The share of corporate taxes as a percentage of total state tax collections has decreased considerably over the past 25 years. This has led some tax analysts to propose doing away with state corporate income taxes. Their rationale is that it takes too much effort relative to the amount of tax collected. This to me seems like admitting defeat to corporate strategies of tax avoidance, much of which is accomplished through changes in state and federal legislation anyway. After all, if laws are passed to allow loopholes, laws can be passed to close loopholes.

According to Michael Mazerov of the Center on Budget and Policy Priorities, total state corporation tax collections have gone from about 10% of total state revenues in 1979 to a little over 6% in 2000. Much of this is due to some pretty innovative “tax planning” on the part of corporations. Of course, as U. S. Appeals Court Judge Learned Hand wrote, “There is nothing sinister in so arranging one’s affairs as to keep taxes as low as possible.” But then too, as a government tax guy I know says, “tax planning is not the same as fraud...usually.”

Different states have different ways of figuring corporate taxes. In Montana, it’s pretty straightforward. The starting point is the amount of taxable income reported to the IRS. Then a firm uses a formula to determine what percent of the firm’s total business activity was in Montana, and multiply their Federal Taxable Income by that percentage to find their Montana Taxable Income. (There are also some deductions and additions that may apply.) The Montana tax rate for corporations is 6.75% which is 29th from the top of state corporate income tax rates. Six states have no corporate tax on income per se, but do tax corporations in other ways.

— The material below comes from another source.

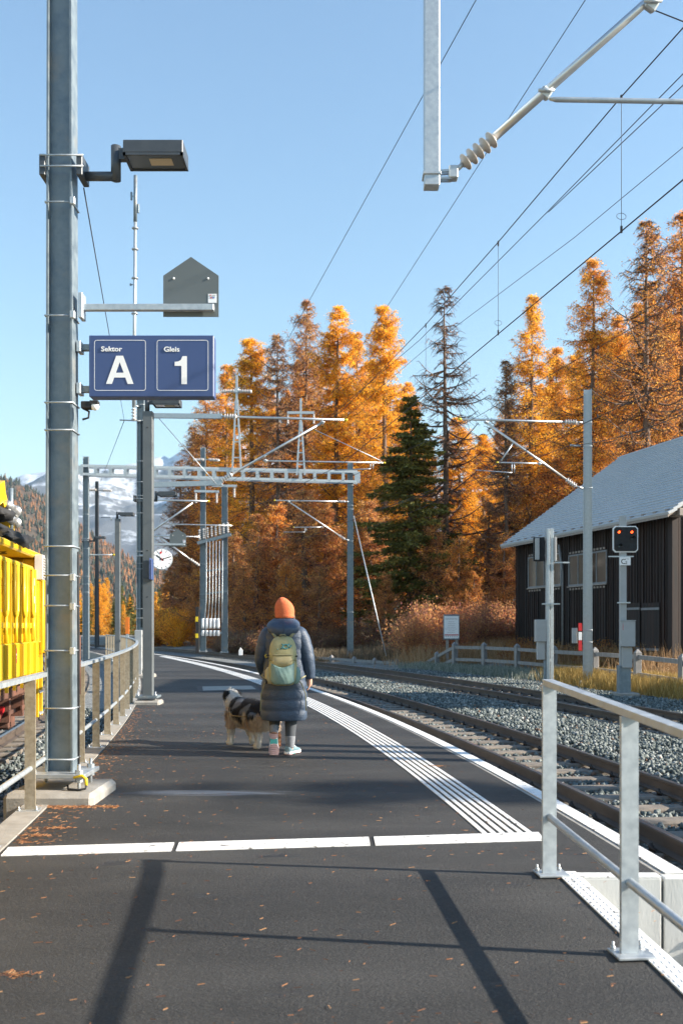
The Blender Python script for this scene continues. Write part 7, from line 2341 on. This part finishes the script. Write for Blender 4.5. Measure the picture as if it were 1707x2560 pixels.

For Montana, the ability to minimize corporate taxes by minimizing net reported profit gets exercised largely at the federal level. When Montana audits corporate tax returns we are pretty much just verifying that the allocation formula the company uses is accurate. We don’t audit the federal return, but we can request that the feds do so. The most common Montana audit finding is that a company has incorrectly tried to exclude some of its income from Montana taxation by calling it “non-business income,” which might be income from the sale of an asset not related to the business.

Non-business income is taxed only in the company’s home state, so the income isn’t subject to being allocated to Montana. The odds are good, too, that the company won’t be paying any tax on the non-business income, period, because no matter where a corporation does the bulk of its business, it can set up a holding company in a tax free state, such as Delaware. In fact, the generic term for them, no matter where located, is a Delaware Holding Company, or DHC. Some Delaware headquartered companies doing business in Montana are NorthWestern Energy, Staples, ConAgra, and Burger King.

Since the federal government taxes income earned only in the United States, and does not allocate worldwide income like Montana can, it makes setting up corporate headquarters in an “Offshore Tax Haven” country such as Bermuda very attractive. Bermuda, along with some 30 other countries that most of us have never heard of, does not tax corporate income, and for a comparatively miniscule fee, will allow a company to incorporate there. That company then becomes the parent company of an American firm, and the profits are channeled from the American subsidiary to the Bermuda parent company. This is but one of the ways companies shelter income from U.S. taxation.

About 15 years ago Montana offered companies a “water’s edge election” which allows them to report only U.S. income in exchange for paying a slightly higher tax rate—an additional quarter percent. This is obviously not a hard decision for most companies who file water’s edge; the increased tax rate is still a savings from what it would be if it were worldwide. In other words, a company can choose the cheaper of two ways to file taxes.

How many corporate tax dollars are lost to Montana by companies filing water’s edge? We don't know. Companies electing water’s edge filing don’t tell us what their worldwide earnings were. We do know, roughly, how much is lost to the American people through offshore holding companies--estimates range from $250 billion to $300 billion a year.

But whatever the amount, it costs the American citizen either more taxes or fewer services. If “businesses don’t pay taxes, people pay taxes,” maybe the reason corporations try to lower their taxes is that they’re trying to eliminate the middle man. That way the feds can bill us citizens direct.